As the literature sketch above has suggested, we know quite a bit about what biogas can do in theory towards poverty reduction, waste management, energy provision, etc., but have had very little qualitative feedback about what is actually happening on the ground. The potential of biogas remains, but with very few case studies on specific interventions, and a tendency to focus on limited successes while ignoring failures, there remains a lack of critical reflection towards a technology that, on the African continent, has failed to live up to expectations.

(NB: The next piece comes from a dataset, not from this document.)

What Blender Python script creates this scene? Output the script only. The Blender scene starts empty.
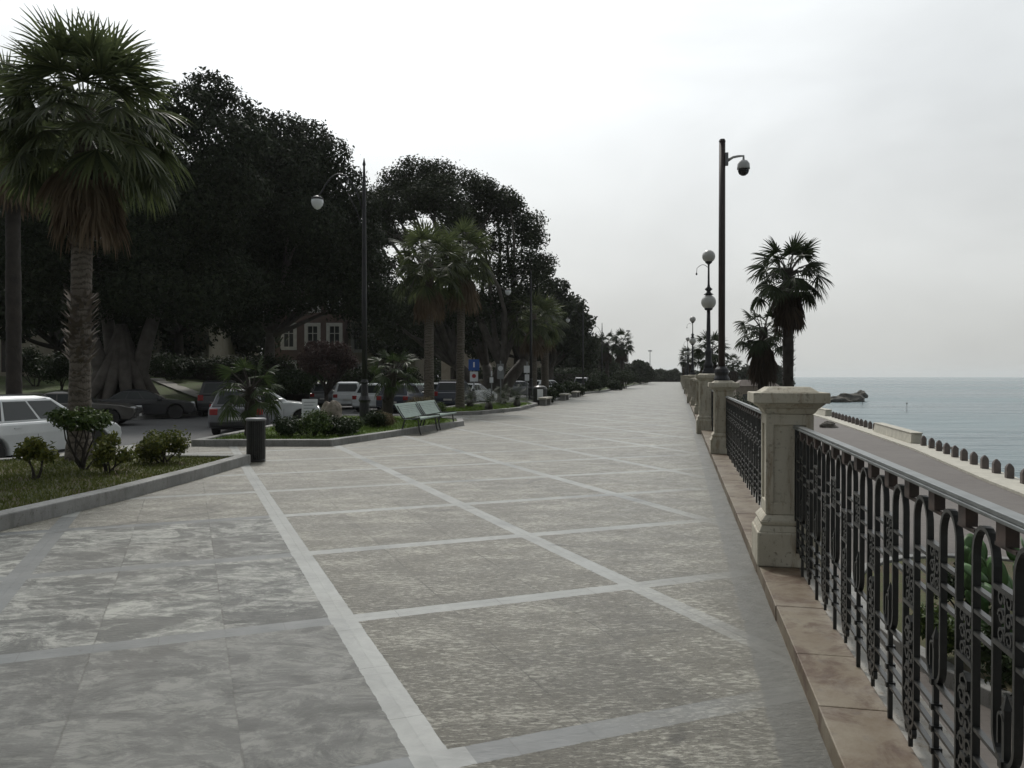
import bpy, math, random
import numpy as np
from mathutils import Vector, Matrix
PI = math.pi
R = math.radians
rnd = random.Random(7)
rng = np.random.default_rng(7)
scene = bpy.context.scene
COL = scene.collection
F, CX, HY, CAMH = 790.0, 512.0, 376.0, 1.6

# ------------------------------------------------------------------ helpers
def gx(px, d):                       # sideways position of something seen at column px, d metres ahead
    return (px - CX) / F * d
def hz(py, d):                       # height of something seen at row py, d metres ahead
    return CAMH - (py - HY) * d / F

def new_obj(name, data, parent=None):
    o = bpy.data.objects.new(name, data)
    COL.objects.link(o)
    if parent is not None:
        o.parent = parent
    return o

def tag(o, label=None, cat=None, group=None, kind=None):
    if label: o['label'] = label
    if cat: o['category'] = cat
    if group: o['group'] = group
    if kind: o['kind'] = kind
    return o

def thing(name, label, cat, loc=(0, 0, 0), rz=0.0, group=None, scale=1.0):
    o = new_obj(name, None)
    o.empty_display_size = 0.2
    o.location = loc
    o.rotation_euler = (0, 0, rz)
    o.scale = (scale,) * 3
    return tag(o, label, cat, group)

KIDS = {}
def copy_tree(o, parent=None):
    c = o.copy()
    COL.objects.link(c)
    if parent is not None:
        c.parent = parent
    for ch in list(o.children):
        copy_tree(ch, c)
    return c

def dup(o, loc, rz=0.0, label=None, group=None, scale=None):
    c = copy_tree(o)
    c.location = loc
    c.rotation_euler = (0, 0, rz)
    if scale: c.scale = (scale,) * 3
    if label: c['label'] = label
    if group: c['group'] = group
    return c

class MB:
    def __init__(s):
        s.v = []; s.f = []
    def add(s, vs, fs):
        n = len(s.v)
        s.v += [tuple(p) for p in vs]
        s.f += [tuple(i + n for i in f) for f in fs]
        return s
    def box(s, x0, x1, y0, y1, z0, z1):
        return s.add([(x0,y0,z0),(x1,y0,z0),(x1,y1,z0),(x0,y1,z0),(x0,y0,z1),(x1,y0,z1),(x1,y1,z1),(x0,y1,z1)],
                     [(0,3,2,1),(4,5,6,7),(0,1,5,4),(1,2,6,5),(2,3,7,6),(3,0,4,7)])
    def cbox(s, c, sz):
        return s.box(c[0]-sz[0]/2, c[0]+sz[0]/2, c[1]-sz[1]/2, c[1]+sz[1]/2, c[2]-sz[2]/2, c[2]+sz[2]/2)
    def frus(s, x0, x1, y0, y1, z0, z1, i):      # box with its top inset by i (can be negative)
        return s.add([(x0,y0,z0),(x1,y0,z0),(x1,y1,z0),(x0,y1,z0),(x0+i,y0+i,z1),(x1-i,y0+i,z1),(x1-i,y1-i,z1),(x0+i,y1-i,z1)],
                     [(0,3,2,1),(4,5,6,7),(0,1,5,4),(1,2,6,5),(2,3,7,6),(3,0,4,7)])
    def lathe(s, prof, n=20, c=(0,0,0)):
        vs = []; fs = []
        for r, z in prof:
            for k in range(n):
                a = 2*PI*k/n
                vs.append((c[0]+r*math.cos(a), c[1]+r*math.sin(a), c[2]+z))
        for i in range(len(prof)-1):
            for k in range(n):
                k2 = (k+1) % n
                fs.append((i*n+k, i*n+k2, (i+1)*n+k2, (i+1)*n+k))
        fs.append(tuple(range(n))[::-1]); fs.append(tuple((len(prof)-1)*n+k for k in range(n)))
        return s.add(vs, fs)
    def tube(s, pts, rad, n=8, flat=None):
        pts = [Vector(p) for p in pts]
        if not hasattr(rad, '__len__'): rad = [rad]*len(pts)
        vs = []; fs = []
        up = Vector((0,0,1))
        t0 = (pts[1]-pts[0]).normalized()
        side = t0.cross(up)
        if side.length < .05: side = Vector((1,0,0))
        side.normalize()
        for i, p in enumerate(pts):
            if i == 0: t = pts[1]-pts[0]
            elif i == len(pts)-1: t = pts[-1]-pts[-2]
            else: t = pts[i+1]-pts[i-1]
            t.normalize()
            side = (side - t*side.dot(t))
            side.normalize()
            b = t.cross(side)
            for k in range(n):
                a = 2*PI*k/n
                vs.append(p + (side*math.cos(a)+b*math.sin(a))*rad[i])
        for i in range(len(pts)-1):
            for k in range(n):
                k2 = (k+1) % n
                fs.append((i*n+k, i*n+k2, (i+1)*n+k2, (i+1)*n+k))
        fs.append(tuple(range(n))[::-1]); fs.append(tuple((len(pts)-1)*n+k for k in range(n)))
        return s.add(vs, fs)
    def strip_bar(s, pts, w, th):
        """flat iron swept through points lying in the y-z plane: w across (x), th in the plane"""
        vs = []; fs = []
        P = [Vector((0, p[0], p[1])) for p in pts]
        for i, p in enumerate(P):
            if i == 0: t = P[1]-P[0]
            elif i == len(P)-1: t = P[-1]-P[-2]
            else: t = P[i+1]-P[i-1]
            t.normalize()
            nn = Vector((0, -t.z, t.y))
            for sx, sn in ((-1,-1),(1,-1),(1,1),(-1,1)):
                vs.append(p + nn*(sn*th/2) + Vector((sx*w/2,0,0)))
        for i in range(len(P)-1):
            for k in range(4):
                k2 = (k+1) % 4
                fs.append((i*4+k, i*4+k2, (i+1)*4+k2, (i+1)*4+k))
        fs.append((3,2,1,0)); e = (len(P)-1)*4; fs.append((e, e+1, e+2, e+3))
        return s.add(vs, fs)
    def prism(s, poly, z0, z1):
        n = len(poly)
        vs = [(p[0],p[1],z0) for p in poly]+[(p[0],p[1],z1) for p in poly]
        fs = [tuple(range(n))[::-1], tuple(range(n,2*n))]
        for k in range(n):
            k2 = (k+1) % n
            fs.append((k,k2,n+k2,n+k))
        return s.add(vs, fs)
    def build(s, name, mat, parent=None, smooth=False, bevel=0.0, seg=2):
        me = bpy.data.meshes.new(name)
        me.from_pydata(s.v, [], s.f)
        me.validate()
        if smooth:
            me.polygons.foreach_set('use_smooth', [True]*len(me.polygons))
        if mat: me.materials.append(mat)
        me.update()
        o = new_obj(name, me, parent)
        if bevel:
            b = o.modifiers.new('b', 'BEVEL'); b.width = bevel; b.segments = seg; b.limit_method = 'ANGLE'; b.angle_limit = R(35)
        return o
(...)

Our own research on biogas, centred on Malawi and South Africa, and dedicated to gathering rich quantitative and qualitative data on biogas outcomes within African countries, has produced a number of early results that have been revealing, and signal a need for further, grounded investigation. For instance, in Malawi, which superficially possesses many of the aspects often cited as precursors to a biogas revolutionFootnote 2, countless abandoned digesters can be found dotting the landscape, and any expected biogas revolution has yet to catch fire. The initial mapping of projects, and engagement with owners, funders, and providers have suggested that the interplay and relationship between these three stakeholders is a key determinant of a project’s success or failure, with the owner being the most important factor, as their willingness and ability to engage with the systems seems directly correlated to outcomes. Our own, preliminary, on-the-ground, engagement with projects in both Malawi and South Africa suggests that owners who had better outcomes with biogas were the ones, who largely, sought it out for themselves, while owners who were more passive ‘beneficiaries’ within the intervention, generally experienced poor outcomes. Although the full extent to which donor involvement has boosted, or constrained, biogas adoption within Africa remains to be unpacked, these early findings may shine a critical light on the role of development aid in biogas provision within those contexts. However, what has become clear is a greater need for embedded, qualitative work, by critical social scientists within biogas research. Technical post-mortems of abandoned or failed systems, lead, in our experience, to a one-dimensional understanding of project success or failure. Rather, engaging with owners, through participatory, qualitative research, which centres and interprets owner’s experiences, and can identify potential points of friction between systems and users, may reveal understudied or systemic challenges within current models of biogas provision. Moreover, critical social science research, that challenges existing praxes, and evokes the kind of critical reflection that may lead to a meaningful change in practice, is necessary if biogas in Africa is ever going to approach the potential it is continually posited to have.